Drei Viertel bilingual
Der Anteil der spanisch sprechenden Bürger Barcelonas macht – aufgrund der Arbeitsmigration in den 50er und 60er Jahren – heute fast 55% aus. Andererseits definieren sich bei Umfragen drei Viertel der Befragten als "katalanisch" oder zumindest "gleich spanisch wie katalanisch". Das entspricht der Zahl jener, die bilingual leben. Neben der favorisierten spanisch-katalanischen Staatsbürgerschaft können sich die Katalanen in fast gleichem Ausmaß auch eine Art europäische Staatsbürgerschaft vorstellen. Bei aller Kritik an der EU und ihrem Zentralismus sehen die Katalanen in Brüssel doch auch eine Hoffnung für die Institutionalisierung von Autonomiebestrebungen. So schloss sich Katalonien 2001 mit Bayern, Flandern, Nordrhein-Westfalen, Schottland, Salzburg und Wales zu einer Art EU-Vorkämpfertruppe in Sachen Regionalismus zusammen.

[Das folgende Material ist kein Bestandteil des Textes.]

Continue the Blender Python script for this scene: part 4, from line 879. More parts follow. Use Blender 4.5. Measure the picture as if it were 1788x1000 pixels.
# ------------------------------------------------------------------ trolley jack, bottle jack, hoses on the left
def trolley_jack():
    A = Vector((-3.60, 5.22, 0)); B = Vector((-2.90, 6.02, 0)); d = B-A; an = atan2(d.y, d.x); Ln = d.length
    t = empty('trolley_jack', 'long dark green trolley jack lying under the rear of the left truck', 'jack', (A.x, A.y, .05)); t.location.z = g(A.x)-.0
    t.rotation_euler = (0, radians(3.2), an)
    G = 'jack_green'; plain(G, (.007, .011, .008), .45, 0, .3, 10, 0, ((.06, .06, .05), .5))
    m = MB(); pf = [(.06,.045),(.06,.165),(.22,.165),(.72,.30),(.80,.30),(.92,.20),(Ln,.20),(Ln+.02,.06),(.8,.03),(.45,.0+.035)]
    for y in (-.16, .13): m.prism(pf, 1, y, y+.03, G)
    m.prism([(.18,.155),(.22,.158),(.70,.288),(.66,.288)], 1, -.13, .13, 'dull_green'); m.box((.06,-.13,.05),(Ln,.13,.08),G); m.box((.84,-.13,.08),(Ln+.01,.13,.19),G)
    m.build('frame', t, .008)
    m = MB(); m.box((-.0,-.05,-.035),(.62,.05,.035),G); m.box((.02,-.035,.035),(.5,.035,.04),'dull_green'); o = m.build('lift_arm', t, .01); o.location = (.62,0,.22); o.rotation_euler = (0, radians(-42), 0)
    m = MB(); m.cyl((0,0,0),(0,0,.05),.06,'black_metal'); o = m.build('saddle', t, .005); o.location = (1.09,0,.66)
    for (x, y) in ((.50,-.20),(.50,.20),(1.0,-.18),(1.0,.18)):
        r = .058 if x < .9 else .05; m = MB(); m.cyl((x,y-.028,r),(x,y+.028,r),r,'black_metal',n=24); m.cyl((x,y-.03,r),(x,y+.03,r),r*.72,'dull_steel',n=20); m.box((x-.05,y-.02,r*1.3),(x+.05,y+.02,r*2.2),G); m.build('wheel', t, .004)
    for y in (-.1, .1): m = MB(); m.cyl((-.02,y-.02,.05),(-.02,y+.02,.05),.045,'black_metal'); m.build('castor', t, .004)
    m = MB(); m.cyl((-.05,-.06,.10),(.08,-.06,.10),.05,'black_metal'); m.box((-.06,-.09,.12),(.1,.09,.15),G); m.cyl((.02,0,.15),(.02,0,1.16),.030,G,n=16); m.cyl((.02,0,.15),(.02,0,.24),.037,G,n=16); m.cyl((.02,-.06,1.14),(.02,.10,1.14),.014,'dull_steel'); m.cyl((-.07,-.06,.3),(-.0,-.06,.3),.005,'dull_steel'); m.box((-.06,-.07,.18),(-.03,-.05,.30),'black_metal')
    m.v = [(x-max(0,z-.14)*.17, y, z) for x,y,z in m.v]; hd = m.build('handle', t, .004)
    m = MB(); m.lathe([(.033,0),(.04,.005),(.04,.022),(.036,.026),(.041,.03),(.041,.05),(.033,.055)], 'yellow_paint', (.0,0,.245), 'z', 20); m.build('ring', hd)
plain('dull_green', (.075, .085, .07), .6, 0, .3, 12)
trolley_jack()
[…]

Dass Katalonien zu einem Vorzeige-Autonomiemodell wurde, das als Vergleichsgröße beim Studium außereuropäischer multikultureller Konflikregionen dient, ist das Ergebnis einer ausgewogenen Autonomiepolitik, für die seit den ersten katalanischen Autonomiewahlen 1980 die 24-jährige Alleinherrschaft des Präsidenten Jordi Pujol verantwortlich ist. Pujol erinnert ein wenig an den ehemaligen großkoalitionären österreichischen Bundeskanzler Vranitzky: ein Banker wie dieser, war Pujol in einem ähnlich von Kompromissen geprägten Umfeld vor allem die wirtschaftlich-finanzielle Absicherung der katalanischen "Staatswerdung" wichtig.

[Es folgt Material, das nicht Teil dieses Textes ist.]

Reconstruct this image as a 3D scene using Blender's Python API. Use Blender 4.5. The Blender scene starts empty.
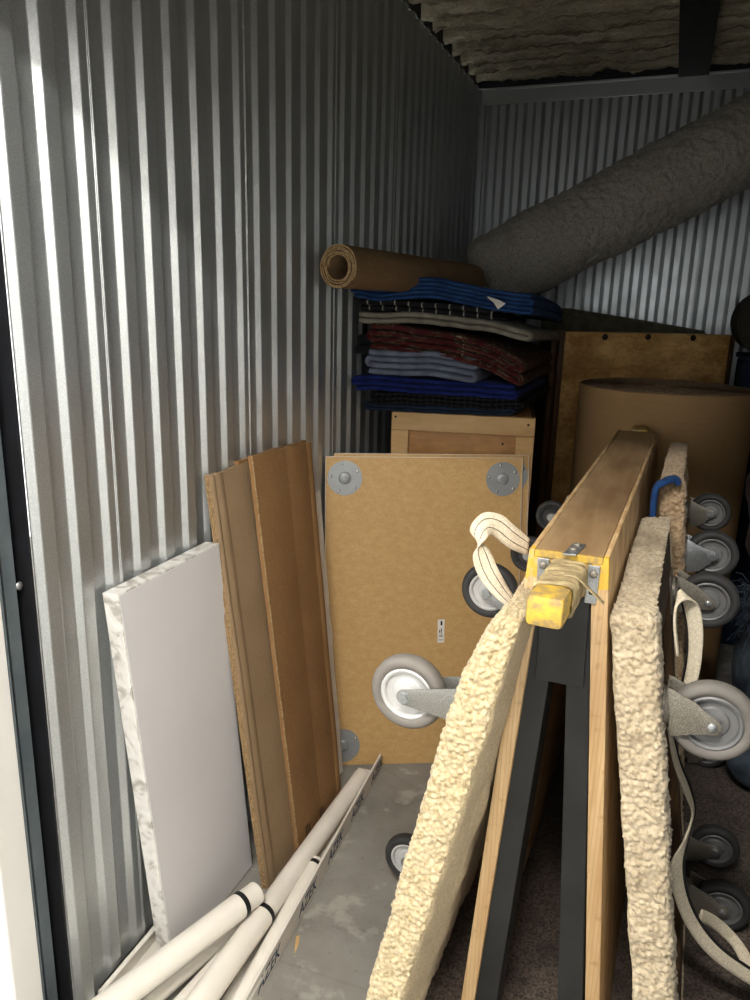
import bpy, bmesh, math, random
from mathutils import Vector, Matrix, noise
random.seed(7)
C = bpy.context.scene.collection
V = Vector
# ------------------------------------------------------------------ camera
FPX = 751.0
YAW, PITCH, ROLL = map(math.radians, (20.683, 14.547, 1.469))
CAM = V((.979, 0, 1.45))
fw = V((-math.sin(YAW)*math.cos(PITCH), math.cos(YAW)*math.cos(PITCH), -math.sin(PITCH)))
rt = V((math.cos(YAW), math.sin(YAW), 0)); up = rt.cross(fw)
rt, up = math.cos(ROLL)*rt + math.sin(ROLL)*up, -math.sin(ROLL)*rt + math.cos(ROLL)*up
cd = bpy.data.cameras.new('camera'); cam = bpy.data.objects.new('camera', cd); C.objects.link(cam)
M = Matrix((rt, up, -fw)).transposed().to_4x4(); M.translation = CAM; cam.matrix_world = M
cd.sensor_fit = 'HORIZONTAL'; cd.sensor_width = 36; cd.lens = FPX/750*36; cd.clip_start = .02
bpy.context.scene.camera = cam

def at(x, y, D=None, X=None, Y=None, Z=None):
    """a measured point of the photograph at a known distance or on a known plane"""
    r = fw + rt*(x-375)/FPX + up*(500-y)/FPX
    if D is not None: return CAM + r*D
    i, v = (0, X) if X is not None else ((1, Y) if Y is not None else (2, Z))
    return CAM + r*((v-CAM[i])/r[i])

def on_plane(x, y, p0, n):
    r = fw + rt*(x-375)/FPX + up*(500-y)/FPX
    return CAM+r*((p0-CAM).dot(n)/r.dot(n))

# ------------------------------------------------------------------ materials
def srgb(h):
    h = h.lstrip('#'); o = []
    for i in (0, 2, 4):
        c = int(h[i:i+2], 16)/255
        o.append(c/12.92 if c <= .04045 else ((c+.055)/1.055)**2.4)
    return (*o, 1)

class NT:
    def __init__(s, name):
        s.m = bpy.data.materials.new(name); s.m.use_nodes = True
        s.n = s.m.node_tree.nodes; s.l = s.m.node_tree.links
        s.b = s.n['Principled BSDF']
        s.tc = s.n.new('ShaderNodeTexCoord')
    def new(s, t, **k):
        n = s.n.new(t)
        for a, v in k.items():
            if a[0] == '_': n.inputs[a[1:].replace('_', ' ')].default_value = v
            else: setattr(n, a, v)
        return n
    def link(s, a, b): s.l.new(a, b)
    def coord(s, scale=(1, 1, 1), rot=(0, 0, 0)):
        mp = s.new('ShaderNodeMapping'); mp.inputs['Scale'].default_value = scale; mp.inputs['Rotation'].default_value = rot
        s.link(s.tc.outputs['Object'], mp.inputs['Vector']); return mp.outputs['Vector']
    def noise(s, scale, detail=4, vec=None, rough=.55):
        n = s.new('ShaderNodeTexNoise', _Scale=scale, _Detail=detail, _Roughness=rough)
        s.link(vec if vec else s.tc.outputs['Object'], n.inputs['Vector']); return n.outputs['Fac']
    def ramp(s, fac, stops):
        r = s.new('ShaderNodeValToRGB'); e = r.color_ramp.elements
        while len(e) < len(stops): e.new(.5)
        for k, (p, c) in enumerate(stops):
            e[k].position = p; e[k].color = srgb(c) if isinstance(c, str) else (c, c, c, 1)
        s.link(fac, r.inputs['Fac']); return r.outputs['Color']
    def mix(s, fac, a, b, mode='MIX'):
        m = s.new('ShaderNodeMix', data_type='RGBA', blend_type=mode)
        for sock, v in ((m.inputs[0], fac), (m.inputs[6], a), (m.inputs[7], b)):
            if hasattr(v, 'links'): s.link(v, sock)
            else: sock.default_value = srgb(v) if isinstance(v, str) else v
        return m.outputs[2]
    def bump(s, h, strength=.3, dist=.005):
        b = s.new('ShaderNodeBump', _Strength=strength, _Distance=dist)
        s.link(h, b.inputs['Height']); s.link(b.outputs['Normal'], s.b.inputs['Normal'])
    def math(s, op, a, b=0.):
        m = s.new('ShaderNodeMath', operation=op)
        for sock, v in ((m.inputs[0], a), (m.inputs[1], b)):
            if hasattr(v, 'links'): s.link(v, sock)
            else: sock.default_value = v
        return m.outputs[0]
    def xyz(s, src='Object'):
        x = s.new('ShaderNodeSeparateXYZ'); s.link(s.tc.outputs[src], x.inputs[0]); return x.outputs
    def wpos(s):
        g = s.new('ShaderNodeNewGeometry'); x = s.new('ShaderNodeSeparateXYZ'); s.link(g.outputs['Position'], x.inputs[0]); return x.outputs
    def done(s, col, rough=.6, metal=0., spec=.5):
        if hasattr(col, 'links'): s.link(col, s.b.inputs['Base Color'])
        else: s.b.inputs['Base Color'].default_value = srgb(col) if isinstance(col, str) else col
        if hasattr(rough, 'links'): s.link(rough, s.b.inputs['Roughness'])
        else: s.b.inputs['Roughness'].default_value = rough
        s.b.inputs['Metallic'].default_value = metal
        s.b.inputs['Specular IOR Level'].default_value = spec
        return s.m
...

Pujols Slogan "fer país" (Land machen) stand im Verein mit dem Konzept eines "moderaten Nationalismus", der alle in Katalonien lebenden Bürger als "Katalanen" betrachten und vertreten wollte. Unter seiner Ägide verbreiterte sich sowohl die finanzielle Basis der autonomiepolitischen Projekte als auch die Liste der legislativen wie exekutiven Kompetenzen, die auf die Autonomieregierung übergingen.
Zu Beginn der spanischen Demokratie sah es allerdings gar nicht danach aus. Unter Rücksicht auf zentralistische Kräfte in beiden Großparteien sowie von Franquo geprägte Militärs, die 1981 den Transformationsprozess rückgängig machen wollten, fielen Bundesverfassung und Autonomiestatut in puncto regionaler Selbstverwaltung sehr mager aus. Zwar gestand man allen Ethnien mit eigenständiger Sprache und Kultur – wie Basken, Galiziern und Katalanen – zu, "historische Nationalitäten" zu sein, doch lediglich dem Baskenland und Navarra wurden die fiskalische Oberhoheit gewährt. Katalonien stand mit allen restlichen Regionen unter dem direkten fiskal- und finanzpolitischen Zugriff Madrids.
Willen zum Föderalismus
Sprachpolitische Maßnahmen, wie etwa das erste katalanische Sprachengesetz von 1983, wurden von der spanischen Regierung bekämpft und konnten erst nach jahrelangem Rechtsstreit durchgesetzt werden. Letzte substanzielle Änderungen traten 2002 in Kraft und überließen der katalanischen "Generalitat" die Hoheit über einen Großteil der Steuern sowie die vollständige Verwaltung der Agenden Bildung, Gesundheit und Polizei.
Seit der Wende von 2004, als die Sozialdemokraten sowohl in der spanischen Zentralregierung als auch in der "Generalitat" an die Macht kamen, bekunden beide Seiten den Willen, den Föderalismus zu vertiefen. Diese für die Sozialdemokraten historische Kehrtwende in Sachen Föderalismus ist auch darauf zurückzuführen, dass sie in Katalonien lediglich mit Unterstützung der stark nationalistisch gesinnten katalanischen "Grünen" und "Republikaner" an die Macht kamen. Daher sind Forderungen, wie jene nach Referenden oder Katalan als einziger Amtssprache noch lange nicht vom Tisch.